The wall idea that Trump campaigned for, including his “promise” that Mexico would pay for it, can’t be considered a promise fulfilled until when? The wall is built by whoever has to pay for it? Or the actual promise that Mexico would pony up the money. Blaming the Democrats for the inhumane, ugly, abhorrent, and abusive executive order just to get them to OK the funds is another joke. Maybe this is one of those campaign promises that come at too great a cost, for our nation’s psyche and for Trump’s supporters. I wish it were too great a cost for his soul, but … I can’t get a handle on that either.

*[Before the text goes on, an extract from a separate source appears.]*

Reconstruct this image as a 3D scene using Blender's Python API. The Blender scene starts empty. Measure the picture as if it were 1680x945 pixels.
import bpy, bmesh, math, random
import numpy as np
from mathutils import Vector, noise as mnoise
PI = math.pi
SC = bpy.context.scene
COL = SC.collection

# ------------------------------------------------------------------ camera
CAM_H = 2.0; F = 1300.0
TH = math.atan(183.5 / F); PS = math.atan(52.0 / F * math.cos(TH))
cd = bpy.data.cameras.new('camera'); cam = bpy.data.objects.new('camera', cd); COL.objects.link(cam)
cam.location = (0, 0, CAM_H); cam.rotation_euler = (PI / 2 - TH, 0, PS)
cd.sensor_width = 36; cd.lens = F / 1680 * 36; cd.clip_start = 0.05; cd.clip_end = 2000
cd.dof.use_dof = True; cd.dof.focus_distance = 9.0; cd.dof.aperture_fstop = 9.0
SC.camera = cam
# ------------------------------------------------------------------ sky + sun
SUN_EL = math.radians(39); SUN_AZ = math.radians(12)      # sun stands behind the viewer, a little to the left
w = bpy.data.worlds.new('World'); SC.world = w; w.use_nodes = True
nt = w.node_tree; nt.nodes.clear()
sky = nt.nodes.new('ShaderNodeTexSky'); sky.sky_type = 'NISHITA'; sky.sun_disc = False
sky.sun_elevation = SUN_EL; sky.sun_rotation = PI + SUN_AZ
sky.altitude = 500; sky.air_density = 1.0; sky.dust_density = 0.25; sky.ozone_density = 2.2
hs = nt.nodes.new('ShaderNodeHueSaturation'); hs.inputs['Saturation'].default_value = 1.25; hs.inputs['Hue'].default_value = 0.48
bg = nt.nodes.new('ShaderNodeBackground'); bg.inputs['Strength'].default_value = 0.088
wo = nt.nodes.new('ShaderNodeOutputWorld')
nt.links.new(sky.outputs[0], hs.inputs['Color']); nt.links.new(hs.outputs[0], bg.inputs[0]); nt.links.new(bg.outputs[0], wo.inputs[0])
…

I believe the citizens of the U.S. are too smart for this to continue. We are practiced in nonviolent protest and many consider our country a world leader of nonviolent protest methods. Henry David Thoreau, Mahatma Ghandi, and Dr. Martin Luther King Jr. have been our inspirations in past actions promoting equality and freedom for all. Are those lessons lost? We could not believe the eye witness reports of the annihilation of Jewish people at the hands of the Nazis until our own soldiers saw for themselves the carnage they embraced. We can not use blindness as an excuse … it’s there on TV, on the internet, on the actual border of the United States of America … right now.
Please people, dig deep into that spirit of our country and ask: Is a wall more important than one human life, not to mentions thousands?